The Orioles did threaten Corbin in the first inning. Ward led off the game with a single. Henderson hit a grounder that might have been a double play ball except it was bungled by Okamoto at third base. Because you can’t assume the double play, this was merely a fielder’s choice – at least until Ward kept racing around second base with the ball loose and Okamoto compounded the mistake by being slow to retreat back to third base. He was not in position to catch the ball and tag Ward, and in fact he did not catch the ball.
Somehow, even though the ball was never at any point in time in Okamoto’s glove, the third base umpire called Ward out on the play. MLB’s replay center took an embarrassingly long time to arrive at the obvious correction. Replay is great when it’s not stupid. The Orioles had second and third with no one out in the first inning.

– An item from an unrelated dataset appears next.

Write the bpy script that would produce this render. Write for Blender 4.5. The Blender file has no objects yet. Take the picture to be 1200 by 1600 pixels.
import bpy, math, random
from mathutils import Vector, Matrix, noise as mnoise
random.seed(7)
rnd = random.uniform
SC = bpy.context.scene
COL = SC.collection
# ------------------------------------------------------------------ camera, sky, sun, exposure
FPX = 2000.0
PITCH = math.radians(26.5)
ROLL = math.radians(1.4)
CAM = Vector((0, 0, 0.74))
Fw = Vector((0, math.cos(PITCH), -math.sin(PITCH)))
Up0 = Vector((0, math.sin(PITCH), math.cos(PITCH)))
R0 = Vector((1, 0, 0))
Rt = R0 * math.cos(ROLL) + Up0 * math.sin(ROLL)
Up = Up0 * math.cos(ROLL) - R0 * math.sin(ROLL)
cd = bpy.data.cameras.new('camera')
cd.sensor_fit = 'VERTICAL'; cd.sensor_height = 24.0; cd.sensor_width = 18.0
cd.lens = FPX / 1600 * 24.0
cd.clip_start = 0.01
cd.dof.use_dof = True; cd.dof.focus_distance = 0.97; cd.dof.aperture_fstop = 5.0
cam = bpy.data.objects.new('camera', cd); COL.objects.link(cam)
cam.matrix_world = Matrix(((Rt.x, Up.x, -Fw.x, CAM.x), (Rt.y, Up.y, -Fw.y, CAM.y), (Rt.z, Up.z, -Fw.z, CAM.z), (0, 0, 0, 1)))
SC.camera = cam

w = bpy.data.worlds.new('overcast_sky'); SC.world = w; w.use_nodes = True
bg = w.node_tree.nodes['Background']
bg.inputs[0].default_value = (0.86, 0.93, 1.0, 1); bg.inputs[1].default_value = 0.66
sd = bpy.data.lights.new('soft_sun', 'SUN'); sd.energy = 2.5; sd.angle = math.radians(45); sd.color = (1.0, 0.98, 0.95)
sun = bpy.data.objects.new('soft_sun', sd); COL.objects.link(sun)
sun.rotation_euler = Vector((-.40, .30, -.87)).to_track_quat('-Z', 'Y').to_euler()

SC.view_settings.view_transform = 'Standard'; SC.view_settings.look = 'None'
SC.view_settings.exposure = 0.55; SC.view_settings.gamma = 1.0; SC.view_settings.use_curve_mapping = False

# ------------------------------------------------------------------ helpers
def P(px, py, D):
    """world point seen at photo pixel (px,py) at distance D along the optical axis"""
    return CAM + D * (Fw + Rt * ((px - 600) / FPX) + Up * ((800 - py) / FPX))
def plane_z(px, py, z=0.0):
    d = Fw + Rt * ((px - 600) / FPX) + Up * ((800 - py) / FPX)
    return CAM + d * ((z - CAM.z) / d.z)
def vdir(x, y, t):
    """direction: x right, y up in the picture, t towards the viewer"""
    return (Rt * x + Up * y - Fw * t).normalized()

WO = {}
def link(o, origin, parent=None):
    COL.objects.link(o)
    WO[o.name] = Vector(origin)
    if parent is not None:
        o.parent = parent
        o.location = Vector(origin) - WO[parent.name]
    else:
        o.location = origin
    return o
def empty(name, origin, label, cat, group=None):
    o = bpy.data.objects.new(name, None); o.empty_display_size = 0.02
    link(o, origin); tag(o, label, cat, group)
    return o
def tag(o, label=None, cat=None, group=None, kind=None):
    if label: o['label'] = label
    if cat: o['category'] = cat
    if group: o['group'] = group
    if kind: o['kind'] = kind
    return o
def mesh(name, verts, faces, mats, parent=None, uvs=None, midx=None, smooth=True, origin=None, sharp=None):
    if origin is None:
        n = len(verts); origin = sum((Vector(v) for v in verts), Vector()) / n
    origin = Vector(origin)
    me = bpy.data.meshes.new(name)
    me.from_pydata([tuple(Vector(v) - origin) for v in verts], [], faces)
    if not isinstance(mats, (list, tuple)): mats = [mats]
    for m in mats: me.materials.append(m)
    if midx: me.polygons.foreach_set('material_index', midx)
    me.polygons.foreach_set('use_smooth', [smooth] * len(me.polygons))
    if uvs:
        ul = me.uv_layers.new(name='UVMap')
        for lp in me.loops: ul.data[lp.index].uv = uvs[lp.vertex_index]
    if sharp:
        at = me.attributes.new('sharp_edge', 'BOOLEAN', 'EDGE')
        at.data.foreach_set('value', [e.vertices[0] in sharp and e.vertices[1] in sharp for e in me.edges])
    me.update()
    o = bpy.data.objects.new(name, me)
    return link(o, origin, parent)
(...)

Nothing happened. Rutschman lined out, then Alonso and Mayo struck out. One of these guys scoring would have been awfully nice. The Orioles couldn’t do it. Good games from Bassitt have been rare in his tenure so far and they just couldn’t capitalize on that.
This was game one of a four-game series. The season is not heading back into the toilet just because they lost one game. The Orioles just have to play better and do this until they’re back where we want them to be. They could even do it for the remainder of this series. At least, assuming they’re able to overcome the handicap of a 2026 vintage Trevor Rogers start as the set continues on Friday at 7:05. The Blue Jays, as of this writing, do not have a starting pitcher listed. Perhaps they’re trying to unearth any lefty they can find. Not a bad strategy when facing this Orioles team.